= What you should do =
Only a number is required: how many lines of the material contain the word "pixels"?

Dataset items:
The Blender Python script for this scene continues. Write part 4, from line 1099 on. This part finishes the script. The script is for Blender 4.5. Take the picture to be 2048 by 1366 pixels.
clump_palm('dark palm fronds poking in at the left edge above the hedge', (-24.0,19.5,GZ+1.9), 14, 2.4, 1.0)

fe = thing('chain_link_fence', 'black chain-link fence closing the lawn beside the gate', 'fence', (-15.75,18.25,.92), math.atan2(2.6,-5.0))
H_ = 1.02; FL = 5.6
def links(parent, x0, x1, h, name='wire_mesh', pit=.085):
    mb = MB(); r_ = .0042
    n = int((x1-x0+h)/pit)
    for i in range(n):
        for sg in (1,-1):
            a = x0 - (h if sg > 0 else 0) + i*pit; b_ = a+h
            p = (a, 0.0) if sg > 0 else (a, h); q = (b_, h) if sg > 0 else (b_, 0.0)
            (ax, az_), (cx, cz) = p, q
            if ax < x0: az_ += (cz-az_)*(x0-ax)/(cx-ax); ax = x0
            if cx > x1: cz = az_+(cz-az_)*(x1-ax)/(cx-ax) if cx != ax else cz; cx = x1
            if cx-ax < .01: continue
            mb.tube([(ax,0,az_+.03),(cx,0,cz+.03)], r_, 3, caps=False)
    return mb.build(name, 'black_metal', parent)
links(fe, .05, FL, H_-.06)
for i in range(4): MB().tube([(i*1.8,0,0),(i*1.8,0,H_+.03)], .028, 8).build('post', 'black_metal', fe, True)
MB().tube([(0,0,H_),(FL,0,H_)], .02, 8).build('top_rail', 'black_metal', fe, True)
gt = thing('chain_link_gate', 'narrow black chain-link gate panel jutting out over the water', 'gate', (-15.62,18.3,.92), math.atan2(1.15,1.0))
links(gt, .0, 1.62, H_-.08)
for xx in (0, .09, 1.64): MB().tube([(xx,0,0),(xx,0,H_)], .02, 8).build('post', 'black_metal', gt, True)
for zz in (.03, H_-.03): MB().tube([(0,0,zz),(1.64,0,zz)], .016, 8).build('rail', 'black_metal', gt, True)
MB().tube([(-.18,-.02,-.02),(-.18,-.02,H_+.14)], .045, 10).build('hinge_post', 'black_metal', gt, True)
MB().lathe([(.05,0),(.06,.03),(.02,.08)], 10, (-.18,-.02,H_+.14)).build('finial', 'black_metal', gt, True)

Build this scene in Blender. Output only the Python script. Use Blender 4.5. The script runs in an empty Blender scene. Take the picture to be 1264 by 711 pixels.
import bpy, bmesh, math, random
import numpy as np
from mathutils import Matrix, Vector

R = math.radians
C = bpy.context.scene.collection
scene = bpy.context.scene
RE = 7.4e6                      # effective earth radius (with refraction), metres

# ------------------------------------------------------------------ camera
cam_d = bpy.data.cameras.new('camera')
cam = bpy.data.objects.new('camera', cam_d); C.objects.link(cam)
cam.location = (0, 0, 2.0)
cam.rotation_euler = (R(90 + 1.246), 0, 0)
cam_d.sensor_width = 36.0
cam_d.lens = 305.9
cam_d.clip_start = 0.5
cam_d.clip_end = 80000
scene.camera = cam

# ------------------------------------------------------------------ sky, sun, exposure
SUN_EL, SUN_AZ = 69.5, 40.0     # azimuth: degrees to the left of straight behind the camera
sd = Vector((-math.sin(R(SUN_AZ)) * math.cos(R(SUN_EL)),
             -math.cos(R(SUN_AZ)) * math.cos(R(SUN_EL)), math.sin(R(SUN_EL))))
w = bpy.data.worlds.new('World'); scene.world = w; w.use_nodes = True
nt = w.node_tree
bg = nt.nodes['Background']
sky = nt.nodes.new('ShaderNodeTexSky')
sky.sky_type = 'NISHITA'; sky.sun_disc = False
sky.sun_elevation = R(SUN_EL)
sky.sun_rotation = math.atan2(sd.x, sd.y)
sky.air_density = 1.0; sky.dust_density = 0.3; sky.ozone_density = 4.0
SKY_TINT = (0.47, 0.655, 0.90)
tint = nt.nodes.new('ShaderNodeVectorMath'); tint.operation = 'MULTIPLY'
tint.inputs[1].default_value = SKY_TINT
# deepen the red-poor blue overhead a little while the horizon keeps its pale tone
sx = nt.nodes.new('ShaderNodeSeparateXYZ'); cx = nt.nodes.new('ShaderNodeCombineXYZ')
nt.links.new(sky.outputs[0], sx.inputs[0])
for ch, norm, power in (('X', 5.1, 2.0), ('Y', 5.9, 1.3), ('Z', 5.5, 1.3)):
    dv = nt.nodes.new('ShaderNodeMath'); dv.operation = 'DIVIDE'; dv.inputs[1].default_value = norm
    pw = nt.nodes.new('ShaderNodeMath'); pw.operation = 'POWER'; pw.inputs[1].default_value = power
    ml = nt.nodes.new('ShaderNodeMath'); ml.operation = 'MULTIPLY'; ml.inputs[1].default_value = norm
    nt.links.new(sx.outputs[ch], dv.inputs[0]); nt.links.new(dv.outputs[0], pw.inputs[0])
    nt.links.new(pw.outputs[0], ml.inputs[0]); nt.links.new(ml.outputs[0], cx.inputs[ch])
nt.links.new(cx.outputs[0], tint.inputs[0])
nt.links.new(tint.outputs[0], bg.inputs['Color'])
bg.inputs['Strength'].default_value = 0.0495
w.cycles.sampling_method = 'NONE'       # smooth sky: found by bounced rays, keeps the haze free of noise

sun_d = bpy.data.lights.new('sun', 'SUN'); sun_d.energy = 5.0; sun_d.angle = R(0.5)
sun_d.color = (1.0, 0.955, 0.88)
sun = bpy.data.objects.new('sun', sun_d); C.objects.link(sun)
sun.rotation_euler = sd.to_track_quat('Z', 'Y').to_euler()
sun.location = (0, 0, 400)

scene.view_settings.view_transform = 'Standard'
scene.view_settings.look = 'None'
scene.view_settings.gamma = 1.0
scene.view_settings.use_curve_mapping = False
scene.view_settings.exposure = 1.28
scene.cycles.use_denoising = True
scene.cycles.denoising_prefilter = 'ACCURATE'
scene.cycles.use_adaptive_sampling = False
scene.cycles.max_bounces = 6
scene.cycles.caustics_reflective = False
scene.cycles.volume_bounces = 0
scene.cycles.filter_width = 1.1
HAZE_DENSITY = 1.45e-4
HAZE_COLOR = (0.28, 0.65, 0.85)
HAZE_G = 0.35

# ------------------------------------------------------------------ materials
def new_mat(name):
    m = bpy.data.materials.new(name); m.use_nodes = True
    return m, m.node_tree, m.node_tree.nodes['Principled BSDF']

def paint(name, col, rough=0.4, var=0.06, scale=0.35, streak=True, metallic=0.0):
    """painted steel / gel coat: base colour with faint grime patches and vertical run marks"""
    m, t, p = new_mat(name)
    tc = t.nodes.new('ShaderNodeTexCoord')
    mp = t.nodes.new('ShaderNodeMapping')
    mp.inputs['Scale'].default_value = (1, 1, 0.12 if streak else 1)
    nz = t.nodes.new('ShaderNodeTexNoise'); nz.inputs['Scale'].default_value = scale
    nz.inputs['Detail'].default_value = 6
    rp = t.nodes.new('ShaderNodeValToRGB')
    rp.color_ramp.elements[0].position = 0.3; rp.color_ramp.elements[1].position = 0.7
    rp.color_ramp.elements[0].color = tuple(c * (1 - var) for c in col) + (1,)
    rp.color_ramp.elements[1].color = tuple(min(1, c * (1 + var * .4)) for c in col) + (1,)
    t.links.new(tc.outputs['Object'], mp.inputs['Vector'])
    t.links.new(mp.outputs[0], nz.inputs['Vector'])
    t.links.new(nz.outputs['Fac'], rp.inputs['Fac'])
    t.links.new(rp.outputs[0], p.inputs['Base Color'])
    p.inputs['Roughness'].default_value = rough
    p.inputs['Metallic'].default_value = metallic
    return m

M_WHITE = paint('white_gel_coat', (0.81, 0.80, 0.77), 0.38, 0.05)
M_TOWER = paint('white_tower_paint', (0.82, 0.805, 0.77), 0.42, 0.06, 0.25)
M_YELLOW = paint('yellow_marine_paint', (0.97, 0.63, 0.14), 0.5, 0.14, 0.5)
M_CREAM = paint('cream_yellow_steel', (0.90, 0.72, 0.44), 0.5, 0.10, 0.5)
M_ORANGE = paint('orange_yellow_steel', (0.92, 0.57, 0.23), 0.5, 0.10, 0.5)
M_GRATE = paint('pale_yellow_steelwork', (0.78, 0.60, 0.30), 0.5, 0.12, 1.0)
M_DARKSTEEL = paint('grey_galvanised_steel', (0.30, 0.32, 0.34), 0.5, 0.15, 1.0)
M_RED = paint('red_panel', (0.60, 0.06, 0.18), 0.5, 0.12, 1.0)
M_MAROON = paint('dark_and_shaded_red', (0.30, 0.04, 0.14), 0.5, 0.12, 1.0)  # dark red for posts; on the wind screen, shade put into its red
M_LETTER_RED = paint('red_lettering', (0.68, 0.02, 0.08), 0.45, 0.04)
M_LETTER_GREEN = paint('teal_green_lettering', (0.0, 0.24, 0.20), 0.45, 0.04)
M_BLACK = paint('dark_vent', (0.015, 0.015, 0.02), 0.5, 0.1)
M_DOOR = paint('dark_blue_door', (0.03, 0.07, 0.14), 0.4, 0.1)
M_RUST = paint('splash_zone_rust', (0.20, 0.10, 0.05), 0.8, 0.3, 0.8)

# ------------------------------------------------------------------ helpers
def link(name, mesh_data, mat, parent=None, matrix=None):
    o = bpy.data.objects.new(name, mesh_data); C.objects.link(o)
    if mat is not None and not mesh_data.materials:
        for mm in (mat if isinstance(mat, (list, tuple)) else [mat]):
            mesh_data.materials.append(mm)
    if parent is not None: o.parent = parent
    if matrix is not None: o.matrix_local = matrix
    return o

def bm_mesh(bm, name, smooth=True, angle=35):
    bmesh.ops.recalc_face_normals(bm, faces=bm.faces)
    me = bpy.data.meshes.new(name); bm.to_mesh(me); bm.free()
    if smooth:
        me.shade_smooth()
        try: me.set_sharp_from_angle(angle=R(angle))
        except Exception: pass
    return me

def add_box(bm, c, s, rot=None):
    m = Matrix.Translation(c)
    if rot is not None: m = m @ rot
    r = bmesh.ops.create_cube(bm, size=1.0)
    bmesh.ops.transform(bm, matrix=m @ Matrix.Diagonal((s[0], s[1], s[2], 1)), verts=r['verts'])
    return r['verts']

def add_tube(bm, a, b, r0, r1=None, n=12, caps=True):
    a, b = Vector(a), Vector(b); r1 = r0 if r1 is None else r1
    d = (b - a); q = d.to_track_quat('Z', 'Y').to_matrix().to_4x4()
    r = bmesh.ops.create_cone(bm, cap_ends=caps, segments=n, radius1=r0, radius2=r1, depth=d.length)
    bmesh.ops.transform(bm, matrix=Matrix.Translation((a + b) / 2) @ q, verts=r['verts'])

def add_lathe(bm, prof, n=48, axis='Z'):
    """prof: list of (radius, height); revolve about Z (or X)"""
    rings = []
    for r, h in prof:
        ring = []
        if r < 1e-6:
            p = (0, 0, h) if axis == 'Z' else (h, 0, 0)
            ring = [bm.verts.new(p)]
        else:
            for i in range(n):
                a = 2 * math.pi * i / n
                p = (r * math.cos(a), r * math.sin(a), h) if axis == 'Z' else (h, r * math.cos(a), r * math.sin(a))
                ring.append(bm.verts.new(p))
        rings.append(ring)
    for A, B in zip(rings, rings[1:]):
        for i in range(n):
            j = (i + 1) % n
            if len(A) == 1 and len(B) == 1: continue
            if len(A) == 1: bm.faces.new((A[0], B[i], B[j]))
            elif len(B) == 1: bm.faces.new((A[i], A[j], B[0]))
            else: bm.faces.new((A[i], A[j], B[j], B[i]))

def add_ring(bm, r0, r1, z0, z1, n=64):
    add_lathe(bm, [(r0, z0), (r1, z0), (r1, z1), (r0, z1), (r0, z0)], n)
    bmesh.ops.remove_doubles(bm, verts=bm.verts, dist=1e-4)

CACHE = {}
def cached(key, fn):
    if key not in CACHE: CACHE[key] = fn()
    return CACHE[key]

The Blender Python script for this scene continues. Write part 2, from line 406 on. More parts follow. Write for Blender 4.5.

= Response to the task =
2